Necati Öner, Karl Jaspers’den esinlenerek Felsefeyi “Yolda olmak” olarak tanımlar. Yalnızca Felsefe değil, düşünce ve eylem boyutlarıyla, hayat da yolda olmaktır. Aşılmaz dağları aşarak, yitirilen Cennet’e giden yollar, dostlarla bulunur. İnsanlar arasındaki dostluklar, yollarda yeni boyutlar kazanır. Anadolu insanının kültüründe, elde olmayan soy kardeşliği değil, elde olan yol kardeşliği önemlidir.

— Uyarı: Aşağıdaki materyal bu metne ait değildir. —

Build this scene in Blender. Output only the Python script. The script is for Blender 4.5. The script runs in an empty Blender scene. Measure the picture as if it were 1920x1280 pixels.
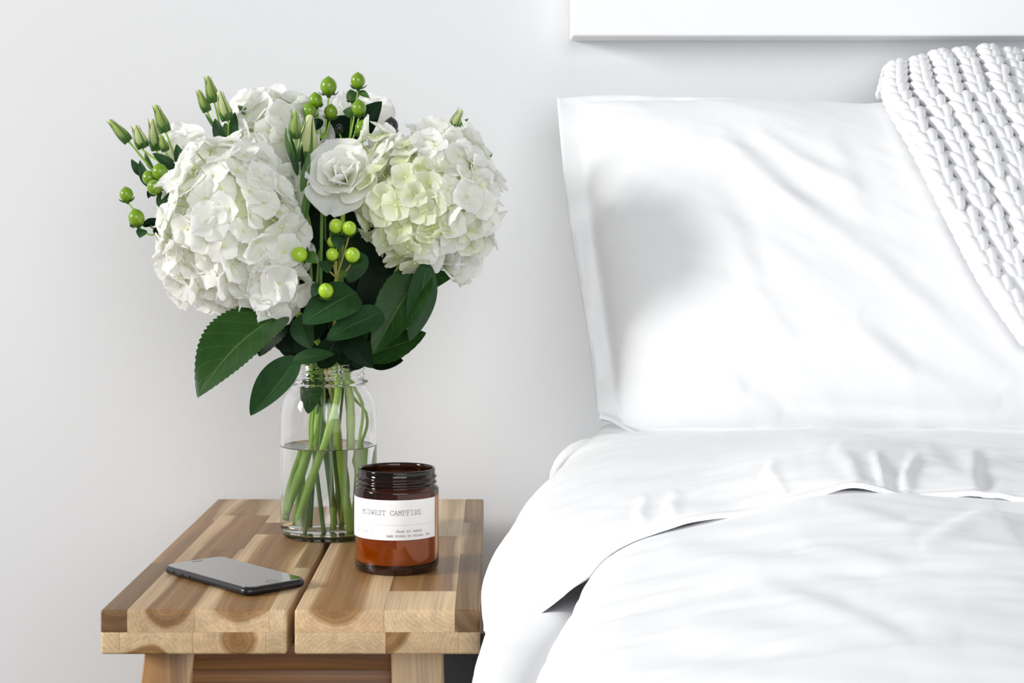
import bpy, bmesh, math, random
import numpy as np
from mathutils import Vector, Matrix

random.seed(11)
rng = np.random.RandomState(5)
PI = math.pi
scene = bpy.context.scene
COL = scene.collection

# ------------------------------------------------------------------ camera, world, light, exposure
F = 3100.0            # focal length in pixels of the 1920 px wide frame
CX, CY = 923.0, 448.0  # vanishing point of the view direction
CAMZ = 0.74
cam = bpy.data.cameras.new('camera')
cam.sensor_fit = 'HORIZONTAL'
cam.sensor_width = 36.0
cam.lens = F / 1920.0 * 36.0
cam.shift_x = (960 - CX) / 1920.0
cam.shift_y = -(640 - CY) / 1920.0
cam.clip_start = 0.02
camo = bpy.data.objects.new('camera', cam)
camo.location = (0, 0, CAMZ)
camo.rotation_euler = (PI / 2, 0, 0)
COL.objects.link(camo)
scene.camera = camo

world = bpy.data.worlds.new('world')
scene.world = world
world.use_nodes = True
bg = world.node_tree.nodes['Background']
bg.inputs[0].default_value = (0.93, 0.96, 1.0, 1)
bg.inputs[1].default_value = 0.26


def area(name, loc, target, sx, sy, power, color):
    l = bpy.data.lights.new(name, 'AREA')
    l.shape = 'RECTANGLE'
    l.size, l.size_y, l.energy, l.color = sx, sy, power, color
    o = bpy.data.objects.new(name, l)
    o.location = loc
    o.rotation_euler = (Vector(target) - Vector(loc)).to_track_quat('-Z', 'Y').to_euler()
    COL.objects.link(o)
    return o


area('window_daylight', (-4.2, 0.15, 2.0), (0.5, -1.2, 0.6), 0.85, 1.0, 205, (1.0, 0.992, 0.98))
area('rear_fill_light', (0.8, -2.2, 1.5), (0.5, 1.8, 0.7), 2.8, 2.2, 64, (0.985, 0.992, 1.0))  # broad fill lamp added behind the camera to even out the wall
scene.cycles.max_bounces = 20
scene.cycles.transmission_bounces = 20
scene.cycles.diffuse_bounces = 10

scene.view_settings.view_transform = 'Standard'
scene.view_settings.look = 'None'
scene.view_settings.gamma = 1.0
scene.view_settings.use_curve_mapping = False
scene.view_settings.exposure = 0.17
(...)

Dostluk kervanları, Mevlana’nın bilgelik denizlerinden, Yunus’un gönül hazinelerinden beslenirler. Onların dünyasında, yardımlaşma, dayanışma, paylaşma doruk noktasına ulaşır. Onlar şehirleri değil, gönülleri fethederler. Gönülleri fethetmek, bilgelikle silahlananların işidir. Dost olmanın yolu, inanç birliğinden geçer. Erich Fromm’un vurguladığı gibi: “İnancı az olanın, sevgisi az olur.” Dostluk yolundaki bütün engeller, sevilenlerin destekleriyle aşılır.
Dostluk yolunda dostlar birbirlerinin destekçisidirler. Dostlar güçlerini sevdiklerinden alırlar. Dostların dünyasında insanlar, birbirlerini severek etkinlik kazanırlar. Peygamberleri sevenler, herkesten daha etkin olurlar. Onları sevdiklerinden daha çok sevmeyenler, dostluk yolunda ilerleyemezler. Onlar Allah’ın sevgilileridir. Allah’ın sevdiklerini sevenler, Allah’ın sevgisini kazanırlar. Allah sevdiklerinin, gecelerini gündüzlere çevirir.

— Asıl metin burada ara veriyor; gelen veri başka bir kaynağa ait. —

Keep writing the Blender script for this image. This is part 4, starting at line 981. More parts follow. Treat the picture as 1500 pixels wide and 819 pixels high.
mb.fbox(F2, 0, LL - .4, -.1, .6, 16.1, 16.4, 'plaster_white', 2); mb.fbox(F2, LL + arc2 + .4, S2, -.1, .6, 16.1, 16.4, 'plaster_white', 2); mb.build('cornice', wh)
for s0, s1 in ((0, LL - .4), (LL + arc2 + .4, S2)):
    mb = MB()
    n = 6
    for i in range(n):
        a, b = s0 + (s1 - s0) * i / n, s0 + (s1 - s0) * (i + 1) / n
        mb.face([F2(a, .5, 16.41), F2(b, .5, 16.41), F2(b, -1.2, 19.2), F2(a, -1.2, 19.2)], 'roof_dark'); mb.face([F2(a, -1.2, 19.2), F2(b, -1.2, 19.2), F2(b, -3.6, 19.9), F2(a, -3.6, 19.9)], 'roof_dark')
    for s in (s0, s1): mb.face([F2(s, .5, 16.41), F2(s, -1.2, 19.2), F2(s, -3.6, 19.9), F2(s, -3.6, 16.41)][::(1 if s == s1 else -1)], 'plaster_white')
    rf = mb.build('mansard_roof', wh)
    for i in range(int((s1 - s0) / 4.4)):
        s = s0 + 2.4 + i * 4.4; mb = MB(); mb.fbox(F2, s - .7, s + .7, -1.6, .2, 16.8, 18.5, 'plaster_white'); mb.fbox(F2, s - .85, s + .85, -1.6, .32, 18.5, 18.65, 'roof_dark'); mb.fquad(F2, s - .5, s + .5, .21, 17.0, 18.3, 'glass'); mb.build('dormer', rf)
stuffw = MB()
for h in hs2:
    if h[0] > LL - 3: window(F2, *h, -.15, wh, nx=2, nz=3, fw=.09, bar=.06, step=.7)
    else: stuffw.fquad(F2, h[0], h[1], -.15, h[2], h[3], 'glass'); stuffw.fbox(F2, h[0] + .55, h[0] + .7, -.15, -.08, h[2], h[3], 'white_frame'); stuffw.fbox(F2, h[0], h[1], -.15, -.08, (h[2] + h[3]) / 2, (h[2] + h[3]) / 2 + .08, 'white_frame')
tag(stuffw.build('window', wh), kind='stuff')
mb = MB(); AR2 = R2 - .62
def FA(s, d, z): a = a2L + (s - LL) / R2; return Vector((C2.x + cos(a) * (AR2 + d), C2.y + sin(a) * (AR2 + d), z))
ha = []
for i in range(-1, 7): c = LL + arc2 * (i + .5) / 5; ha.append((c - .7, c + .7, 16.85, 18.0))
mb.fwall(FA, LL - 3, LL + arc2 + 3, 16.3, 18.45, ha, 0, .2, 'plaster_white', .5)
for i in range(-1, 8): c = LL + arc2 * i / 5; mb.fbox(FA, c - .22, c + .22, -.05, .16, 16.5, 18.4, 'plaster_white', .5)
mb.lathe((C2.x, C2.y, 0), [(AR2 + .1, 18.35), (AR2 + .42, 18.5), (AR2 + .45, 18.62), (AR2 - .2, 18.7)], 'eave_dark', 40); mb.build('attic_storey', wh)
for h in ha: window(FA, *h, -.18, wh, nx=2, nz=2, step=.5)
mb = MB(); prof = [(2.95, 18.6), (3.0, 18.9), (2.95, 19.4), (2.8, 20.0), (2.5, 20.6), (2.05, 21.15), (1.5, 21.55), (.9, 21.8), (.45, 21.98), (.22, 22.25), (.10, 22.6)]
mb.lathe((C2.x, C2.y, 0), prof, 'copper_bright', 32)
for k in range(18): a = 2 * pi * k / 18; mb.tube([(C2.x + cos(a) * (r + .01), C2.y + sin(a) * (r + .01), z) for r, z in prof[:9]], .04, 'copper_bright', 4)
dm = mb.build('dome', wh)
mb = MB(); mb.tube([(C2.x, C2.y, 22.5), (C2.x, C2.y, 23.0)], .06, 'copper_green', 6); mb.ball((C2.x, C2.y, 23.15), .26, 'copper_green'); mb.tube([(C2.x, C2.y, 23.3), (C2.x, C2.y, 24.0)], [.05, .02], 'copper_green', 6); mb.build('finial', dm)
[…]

Dost olmanın, dost kazanman sırlarını Fethi Gemuhoğlu, sohbetlerinde sürekli anlatmıştır. Onun erişilmez dostluk örneği, Son Peygamber ile İlk Halifesi arasında, Sevr mağarasında sergilenen dostluktur. Onlar ölümün ayak seslerinin işitildiği bir ortamda, birbirlerini sevenlerin koruyucularının Allah olduğunu göstermişlerdir. Allah’ın gücünün üzerinde güç, olmadığını görmek için, onların dostluğuna bakmak gerekir.
Allah sevgisinde yok olanları, yeri ve zamanı gelince, Allah güvercin yuvaları ve örümcek ağlarıyla korur. Allah’ın koruduğuna kimse zarar veremez. Allah’ın dostluğunu kazanmasını bilenler, iki dünyada da dostsuz kalmazlar. Allah’ın dostları, hiçbir şeyden yoksun olmazlar. Kalıcı dostluk köprüleri, bir- birlerini Allah için sevenlerin arasında kurulur. Onların dostlukları karşısında, bütün dostluklar derinliklerini yitirirler.
Hayatı bütün boyutlarıyla kolaylaştırmak için, dostların sayılarını çoğaltmak, düşmanların sayılarını azaltmak büyük önem taşır. Bunun için Anadolu’da, “Bir düşman çok,bin dost azdır” denilir.
Tarih içinde verilmiş, eşsiz dostluk örneklerini, bugüne taşımadan, savaşlarla başlayan Yirmi birinci yüzyılı, barış yüzyılına dönüştürmek mümkün değildir.
Barış yüzyılının mimarları, paradan önce dost biriktiren, dost kazanmak için, yedi günde yetmiş gün, çalışmasını bilenler olacaktır.